Val Thorens, the highest resort in the Alps at 2,300m, is another purpose-built resort with a very modern look. Sometimes described as a ‘concrete jungle’, it’s a great example of how tastes have come full-circle. The old-fashioned appeal of Val d’Isère continues to influence the design that these resorts are trying to emulate more than 50 years on. Val Thorens has realised its mistake and now its dominant 70s and 80s architecture is being renovated to achieve a more traditional style.

What not to wear

By contrast, ski-wear and equipment is looking to the future. It’s only the chalets that are wooden these days, no longer the skis; wood and leather have been replaced by the fibreglass ski invented in the 1970s (made compulsory at the 1976 Olympics). And nobody even wears salopettes anymore; it’s ski pants all the way.

And then there’s the lifts. Skiing holidays before the days of the ski lift involved spending half the day climbing up the mountain in order to spend half an hour skiing down it again. The cable car was the first method used to transport skiers up the mountain and one of the first was constructed in Megève in 1933.

It was the drag lift, however, that really revolutionised skiing – Alpe d’Huez was the first resort to have a drag lift in 1935. When one was first installed at the village of Val d’Isère, it was considered a joke.
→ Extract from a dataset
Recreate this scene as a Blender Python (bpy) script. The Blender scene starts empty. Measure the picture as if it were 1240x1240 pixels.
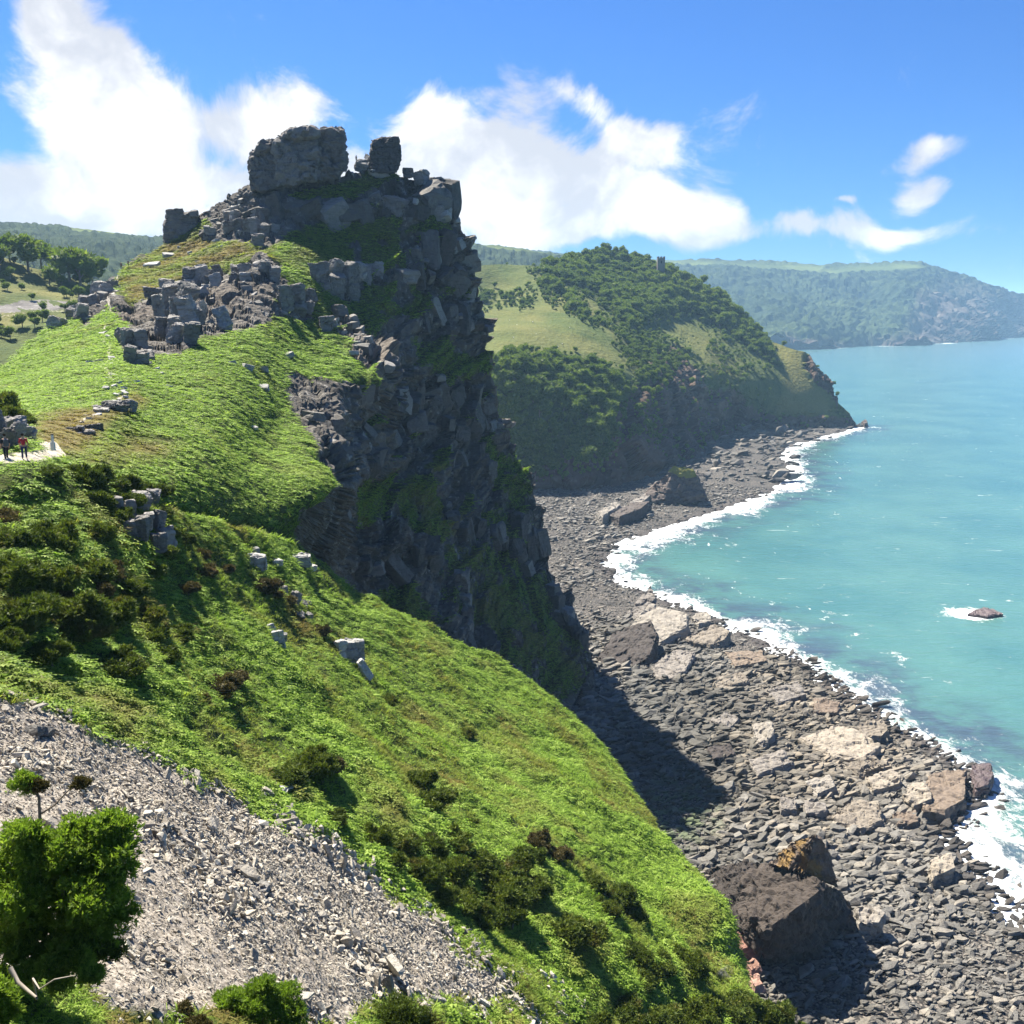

Little did they know how much the sport was about to (literally) take off.

And it’s no longer all about the skiing. Winter sports have expanded to include the increasingly popular snowboarding, the cool activity of the younger generation. The precursor to the snowboard, the ‘snurfer’, was built in 1965 by Sherman Poppen who combined two skis to create a snow surf (hence the name) for his daughter. This design grew into the board that became popular in the 80s and was included as an event in the 1988 Olympics in Japan.

To see how far things have come since their humble beginnings, you need a really modern take on winter sports. Consider the extreme sports such as base jumping – previously only attempted by highly paid James Bond stuntmen. Imagine being transported back to 2000BC and telling primitive man that people jump off mountains for fun!